Washington – President Bush and Vice President Dick Cheney authorized Cheney’s top aide to launch a counterattack of leaks against administration critics on Iraq by feeding intelligence information to reporters, according to court papers citing the aide’s testimony in the CIA leak case.
The court filing by special counsel Patrick J. Fitzgerald for the first time places Bush and Cheney at the heart of what Lewis “Scotter” Libby testified was an exceptional and deliberate leak of material designed to buttress the administration’s claim that Iraq was trying to obtain nuclear weapons.
“The buck doesn’t stop anywhere with this White House. Now we know why the president hasn’t been straight with Americans,” said Sen. John Kerry, D-Mass. “Two and a half years ago, President Bush said, ‘If there is a leak out of my administration, I want to know who it is.’ He said he’d fire whoever leaked classified information, and now we know the president himself authorized it.
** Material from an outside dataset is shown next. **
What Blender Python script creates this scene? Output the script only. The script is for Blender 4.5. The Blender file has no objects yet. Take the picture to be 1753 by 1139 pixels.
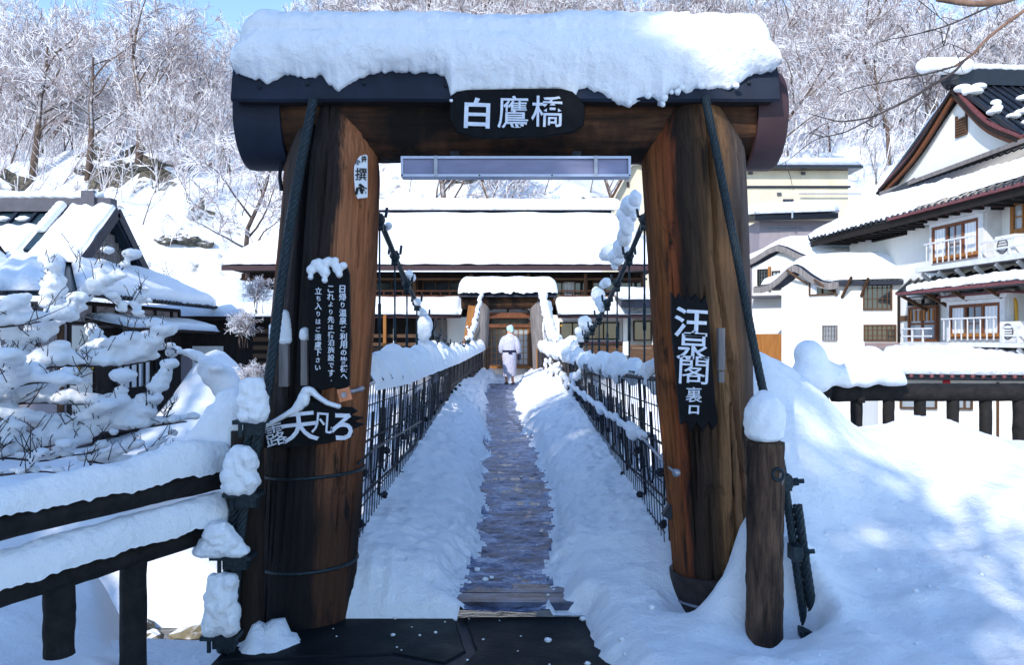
import bpy, math, random
from mathutils import Vector, Matrix, noise
R = math.radians
scene = bpy.context.scene
# ------------------------------------------------------------------ camera, sky, sun, exposure
F, CX, HY, EYE = 1363.0, 876.5, 580.0, 1.6          # focal length (px), principal column, horizon row, eye height
cam_d = bpy.data.cameras.new("camera"); cam = bpy.data.objects.new("camera", cam_d)
scene.collection.objects.link(cam)
cam.location = (0, 0, EYE); cam.rotation_euler = (R(90), 0, 0)
cam_d.sensor_width = 36.0; cam_d.lens = F / 1753 * 36
cam_d.shift_y = (HY - 569.5) / 1753
cam_d.clip_start = 0.05; cam_d.clip_end = 2000
scene.camera = cam
SUN_EL, SUN_AZ = R(33), R(210)                      # azimuth clockwise from +Y: the sun stands behind the camera, to the left
world = bpy.data.worlds.new("World"); scene.world = world; world.use_nodes = True
wn = world.node_tree
sky = wn.nodes.new("ShaderNodeTexSky"); sky.sky_type = 'NISHITA'; sky.sun_disc = False
sky.sun_elevation = SUN_EL; sky.sun_rotation = SUN_AZ; sky.altitude = 400
sky.air_density = 1.0; sky.dust_density = 0.1; sky.ozone_density = 3.0
bg = wn.nodes["Background"]; bg.inputs[1].default_value = 0.15
wn.links.new(sky.outputs[0], bg.inputs[0])
sun_d = bpy.data.lights.new("sun", 'SUN'); sun_d.energy = 2.0; sun_d.angle = R(0.5); sun_d.color = (1, .95, .88)
sun = bpy.data.objects.new("sun", sun_d); scene.collection.objects.link(sun)
SUN = Vector((math.sin(SUN_AZ) * math.cos(SUN_EL), math.cos(SUN_AZ) * math.cos(SUN_EL), math.sin(SUN_EL)))
sun.rotation_euler = SUN.to_track_quat('Z', 'Y').to_euler(); sun.location = SUN * 60
vs = scene.view_settings
vs.view_transform = 'Standard'; vs.look = 'None'; vs.gamma = 1; vs.exposure = 1.22; vs.use_curve_mapping = False

# ------------------------------------------------------------------ helpers
C = scene.collection
rnd = random.Random(7)
def at(px, py, Y):
    """A point of the place: the one seen at photo pixel (px, py) that stands Y metres in front of the camera."""
    return Vector(((px - CX) / F * Y, Y, EYE - (py - HY) / F * Y))
def n1(x, y=0., z=0.): return noise.noise(Vector((x, y, z)))
def fb(x, y=0., z=0., o=4): return noise.fractal(Vector((x, y, z)), 1.0, 2.0, o)
def sst(a, b, x):
    t = min(1, max(0, (x - a) / (b - a))); return t * t * (3 - 2 * t)
def lerp(a, b, t): return a + (b - a) * t
def interp(tab, x):
    if x <= tab[0][0]: return tab[0][1]
    for (x0, y0), (x1, y1) in zip(tab, tab[1:]):
        if x <= x1: return lerp(y0, y1, (x - x0) / (x1 - x0) if x1 > x0 else 0)
    return tab[-1][1]
def resample(pts, n):
    pts = [Vector(p) for p in pts]; d = [0]
    for a, b in zip(pts, pts[1:]): d.append(d[-1] + (b - a).length)
    out, j = [], 0
    for i in range(n):
        s = d[-1] * i / (n - 1)
        while j < len(d) - 2 and s > d[j + 1]: j += 1
        out.append(pts[j].lerp(pts[j + 1], (s - d[j]) / max(1e-9, d[j + 1] - d[j])))
    return out
def smooth_path(pts, n):
    """Catmull-Rom through pts, resampled."""
    P = [Vector(p) for p in pts]; P = [P[0] * 2 - P[1]] + P + [P[-1] * 2 - P[-2]]; q = []
    for i in range(1, len(P) - 2):
        for k in range(8):
            t = k / 8; a, b, c, d = P[i - 1:i + 3]
            q.append(.5 * ((2 * b) + (c - a) * t + (2 * a - 5 * b + 4 * c - d) * t * t + (3 * b - a - 3 * c + d) * t ** 3))
    q.append(P[-2]); return resample(q, n)

class MB:
    def __init__(s): s.v = []; s.f = []; s.m = []
    def add(s, vs_, fs, mi=0):
        o = len(s.v); s.v.extend(tuple(v) for v in vs_); s.f.extend(tuple(i + o for i in f) for f in fs); s.m.extend([mi] * len(fs)); return s
    def box(s, c, d, rz=0., mi=0, rot=None):
        x, y, z = d[0] / 2, d[1] / 2, d[2] / 2
        M = rot if rot is not None else Matrix.Rotation(rz, 3, 'Z'); c = Vector(c)
        vs_ = [c + M @ Vector(p) for p in ((-x, -y, -z), (x, -y, -z), (x, y, -z), (-x, y, -z), (-x, -y, z), (x, -y, z), (x, y, z), (-x, y, z))]
        return s.add(vs_, [(3, 2, 1, 0), (4, 5, 6, 7), (0, 1, 5, 4), (1, 2, 6, 5), (2, 3, 7, 6), (3, 0, 4, 7)], mi)
    def bar(s, p, q, w, h, up=(0, 0, 1), mi=0):
        p, q = Vector(p), Vector(q); d = (q - p).normalized(); u = Vector(up)
        side = d.cross(u)
        if side.length < 1e-4: side = d.cross(Vector((0, 1, 0)))
        side.normalize(); u = side.cross(d)
        a, b = side * w / 2, u * h / 2
        return s.add([p - a - b, p + a - b, p + a + b, p - a + b, q - a - b, q + a - b, q + a + b, q - a + b],
                     [(0, 1, 2, 3), (7, 6, 5, 4), (0, 4, 5, 1), (1, 5, 6, 2), (2, 6, 7, 3), (3, 7, 4, 0)], mi)
    def tube(s, pts, r, seg=8, caps=True, mi=0, ph=0.):
        pts = [Vector(p) for p in pts]; n = len(pts)
        rr = r if isinstance(r, (list, tuple)) else [r] * n
        t0 = (pts[1] - pts[0]).normalized(); nn = t0.orthogonal().normalized(); rings = []
        for i, p in enumerate(pts):
            t = (pts[min(i + 1, n - 1)] - pts[max(i - 1, 0)])
            t = t.normalized() if t.length > 1e-9 else t0
            nn = (nn - t * nn.dot(t))
            nn = nn.normalized() if nn.length > 1e-6 else t.orthogonal().normalized()
            b = t.cross(nn)
            rings.append([p + (nn * math.cos(ph + 2 * math.pi * k / seg) + b * math.sin(ph + 2 * math.pi * k / seg)) * rr[i] for k in range(seg)])
        return s.loft(rings, True, caps, mi)
    def loft(s, rings, closed=True, caps=True, mi=0):
        k = len(rings[0]); vs_ = [v for r in rings for v in r]; fs = []
        for i in range(len(rings) - 1):
            for j in range(k if closed else k - 1):
                a, b = i * k + j, i * k + (j + 1) % k
                fs.append((a, b, b + k, a + k))
        if caps and closed: fs += [tuple(range(k - 1, -1, -1)), tuple(range((len(rings) - 1) * k, len(rings) * k))]
        return s.add(vs_, fs, mi)
    def prism(s, poly, vec, mi=0):
        n = len(poly); poly = [Vector(p) for p in poly]; vec = Vector(vec)
        return s.add(poly + [p + vec for p in poly], [tuple(range(n)), tuple(range(2 * n - 1, n - 1, -1))] + [(i, i + n, (i + 1) % n + n, (i + 1) % n) for i in range(n)], mi)
    def grid(s, fn, nu, nv, mi=0):
        vs_ = [fn(i / nu, j / nv) for j in range(nv + 1) for i in range(nu + 1)]
        return s.add(vs_, [(j * (nu + 1) + i, j * (nu + 1) + i + 1, (j + 1) * (nu + 1) + i + 1, (j + 1) * (nu + 1) + i) for j in range(nv) for i in range(nu)], mi)
    def ball(s, c, r, nu=12, nv=8, amp=0., mi=0, sc=2.):
        c = Vector(c); r = (r, r, r) if isinstance(r, (int, float)) else r
        vs_ = [c + Vector((0, 0, -r[2]))]
        for j in range(1, nv):
            t = math.pi * j / nv
            for i in range(nu):
                a = 2 * math.pi * i / nu; d = Vector((math.sin(t) * math.cos(a), math.sin(t) * math.sin(a), -math.cos(t)))
                k = 1 + (amp * n1(*(d * sc + c * 3)) if amp else 0)
                vs_.append(c + Vector((d.x * r[0], d.y * r[1], d.z * r[2])) * k)
        vs_.append(c + Vector((0, 0, r[2]))); L = len(vs_) - 1
        fs = [(0, 1 + (i + 1) % nu, 1 + i) for i in range(nu)]
        for j in range(nv - 2):
            for i in range(nu):
                a, b = 1 + j * nu + i, 1 + j * nu + (i + 1) % nu; fs.append((a, b, b + nu, a + nu))
        fs += [(L, 1 + (nv - 2) * nu + i, 1 + (nv - 2) * nu + (i + 1) % nu) for i in range(nu)]
        return s.add(vs_, fs, mi)
    def build(s, name, mat, parent=None, smooth=False, origin=None):
        me = bpy.data.meshes.new(name)
        off = Vector(world_loc(parent)) if parent is not None else (Vector(origin) if origin is not None else s.base())
        me.from_pydata([tuple(Vector(v) - off) for v in s.v], [], s.f)
        for m_ in (mat if isinstance(mat, (list, tuple)) else [mat]): me.materials.append(m_)
        if any(s.m): me.polygons.foreach_set("material_index", s.m)
        if smooth: me.polygons.foreach_set("use_smooth", [True] * len(me.polygons))
        me.update()
        o = bpy.data.objects.new(name, me); C.objects.link(o)
        if parent is not None: o.parent = parent
        else: o.location = off
        return o
    def base(s):
        xs, ys, zs = zip(*s.v); return Vector(((min(xs) + max(xs)) / 2, (min(ys) + max(ys)) / 2, min(zs)))
def world_loc(o):
    p = Vector((0, 0, 0))
    while o is not None: p = p + o.location; o = o.parent
    return p
def sharp_smooth(o, ang=40):
    me = o.data; me.polygons.foreach_set("use_smooth", [True] * len(me.polygons)); me.set_sharp_from_angle(angle=R(ang)); return o
def tag(o, label=None, cat=None, group=None, kind=None):
    if label: o["label"] = label
    if cat: o["category"] = cat
    if group: o["group"] = group
    if kind: o["kind"] = kind
    return o
def thing(name, loc, label, cat, group=None):
    o = bpy.data.objects.new(name, None); C.objects.link(o); o.location = loc; o.empty_display_size = .3
    return tag(o, label, cat, group)
def copy_tree(o, parent=None):
    c = o.copy(); C.objects.link(c)
    if parent is not None: c.parent = parent
    for ch in list(o.children): copy_tree(ch, c)
    return c
def rope(mb, path, rad, strands=6, pitch=.25, seg=6):
    L = sum((b - a).length for a, b in zip(path, path[1:])); n = max(24, int(L / pitch * 10)); P = resample(path, n)
    for k in range(strands):
        q = []
        for i, p in enumerate(P):
            t = (P[min(i + 1, n - 1)] - P[max(0, i - 1)]).normalized()
            a = t.cross(Vector((0, 1, .01))).normalized(); b = t.cross(a); th = 2 * math.pi * (k / strands + L * i / (n - 1) / pitch)
            q.append(p + (a * math.cos(th) + b * math.sin(th)) * rad * .6)
        mb.tube(q, rad * .46, seg)
    return mb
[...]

Now we know that the president’s search for the leaker needs to go no further than a mirror.”
The information was contained in the National Intelligence Estimate, one of the most closely held CIA analyses of whether Iraq had weapons of mass destruction before the war.
Fitzgerald said Libby’s disclosure took place as the result of “a strong desire by many, including multiple people in the White House, to repudiate” claims made in a July 2003 newspaper article by former Ambassador Joseph Wilson who was hired by the CIA to evaluate whether Iraq sought nuclear material in Niger.
Wilson wrote that “some of the intelligence related to Iraq’s nuclear-weapons program was twisted to exaggerate the Iraqi threat.”
The White House did not challenge Thursday the prosecutor’s account of Bush and Cheney’s role in orchestrating the effort to discredit Wilson.
Both Bush and Cheney have been interviewed by Fitzgerald, but the details of what they told him are unknown.
Fitzgerald’s new account is based on Libby’s grand-jury testimony that Cheney told him Bush had authorized the declassification and disclosure of some of the information.
Bush has been a major critic of leaks of classified information and his aides have repeatedly said they want to “get to the bottom” of who leaked the name of Wilson’s wife, covert CIA operative Valerie Plame, to the media, which touched off Fitzgerald’s investigation.
But in the past 33 months the White House has never disclosed Bush’s apparent involvement in the deliberate disclosure of information meant to undermine Wilson.
Three months before Fitzgerald began his probe in December 2003, Bush said at a news conference that “I’ve constantly expressed my displeasure with leaks, particularly leaks of classified information. … If there’s a leak out of the administration, I want to know who it is. And if a person has violated law, the person will be taken care of.”
Fitzgerald has not charged anyone with wrongdoing in the initial leak of Plame’s name. In the new filing, he did not allege that Bush authorized that disclosure, and said Bush was “unaware of the role” that Libby, then Cheney’s chief of staff, played in discussing her name with a number of reporters.
The revelation of Bush’s role in the disclosure effort set off an intense political debate Thursday over the propriety of the White House’s use of intelligence information to undermine a critic. Democratic lawmakers lined up to demand that Bush explain his involvement in an affair they called unprecedented.
“If the disclosure is true, it’s breathtaking. The president is revealed as the leaker-in-chief,” said Rep. Jane Harman, D-Calif., the senior Democrat on the House Permanent Select Committee on Intelligence.
Legal scholars and analysts said Thursday that the president has the authority to declassify intelligence reports selectively.
But they also said it was highly unusual for senior officials at the White House to take such an action so stealthily, without notifying Cabinet officials or others in the administration, including the CIA authors of the National Intelligence Estimate.
According to Fitzgerald’s account, Libby believed that only he, Bush and Cheney knew about the calculated disclosure.
Even then-deputy national-security adviser Stephen Hadley was kept in the dark and wasted efforts trying separately to “declassify what Mr. Libby testified had already been declassified.”
Libby, meanwhile, told the reporters he contacted that the declassified information could not be attributed to him.